The reformers need to understand the full financial implications that will affect the federal treasury for generations when they recommend changes in treatment and disability liability for the government. And they need to be fully seized of the drastic current shortages of available caseworkers and other health providers, before they make policy commitments that are probably not doable in the short term — no matter our good intentions.

This is far more complex than the disgraceful conditions revealed at one of the auxiliary buildings at Walter Reed.

To respond to those scandals, Congress and the executive branch created, by our noncomprehensive count, more than 15 commissions, panels, working groups and interagency task forces, etc., ranging from the President’s Commission to the Pentagon’s Independent Review Group to the VA’s Special Advisory Committee to so many more.

All these needed and worthy panels are feeling the hot political pressure to report back promptly and compassionately with comprehensive recommendations. They should certainly move with alacrity — but not in haste.

From what we hear from a number of these panels, the government-political-media timetable to reach conclusions and make public reports is wildly ahead of the hard analytical process necessary to reach sound long-term policy and operational conclusions. Phrases with huge implications for both quality of service and cost are being thrown into reports without even cursory study of their impact.

In an effort to avoid political criticism that might come in a report excluding any current failure from the commitment for immediate repair, there is a danger that the various reports will not prioritize what must be done in the short term, from what needs to be done for the long term. Timeline policy triage is necessary — but being politically unpleasant, it may not get performed.

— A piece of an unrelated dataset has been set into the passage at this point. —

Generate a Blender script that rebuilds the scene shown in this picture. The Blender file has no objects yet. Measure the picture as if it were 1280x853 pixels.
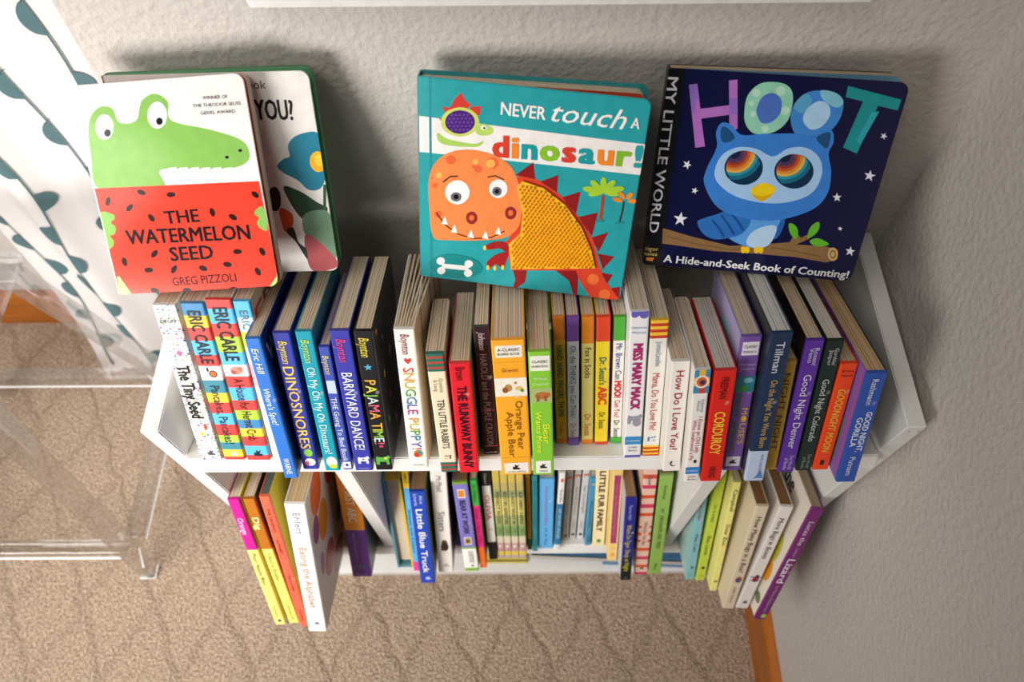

Indeed, there is an insufficient feedback loop between the different panels. The sense that they must rush to public conclusions is denying several of the panels the time to benefit from the good work being carried out in the current panels.

Moreover, this kitchen-sink approach to listing problems and commitments to reform is leading to a failure to assign priority to the timing of different action items, as well as a failure to define objectives clearly and a failure to build in carefully focused accountability for ongoing improvements.

In future editorials we will focus on specific elements of needed reform. But for now, we urge both Republicans and Democrats, the executive and legislative branches and the press and the public to ease back their expectations for quick-review-process public conclusions.

Give the hundreds, probably thousands, of staffers and policy-makers both in and out of government a chance to get their teeth into the meat of the problem. We have a big responsibility to take care of our returning wounded and their families. It’s a big problem, and it will take some time to sort through what we can do, and how and when we can rationally do it.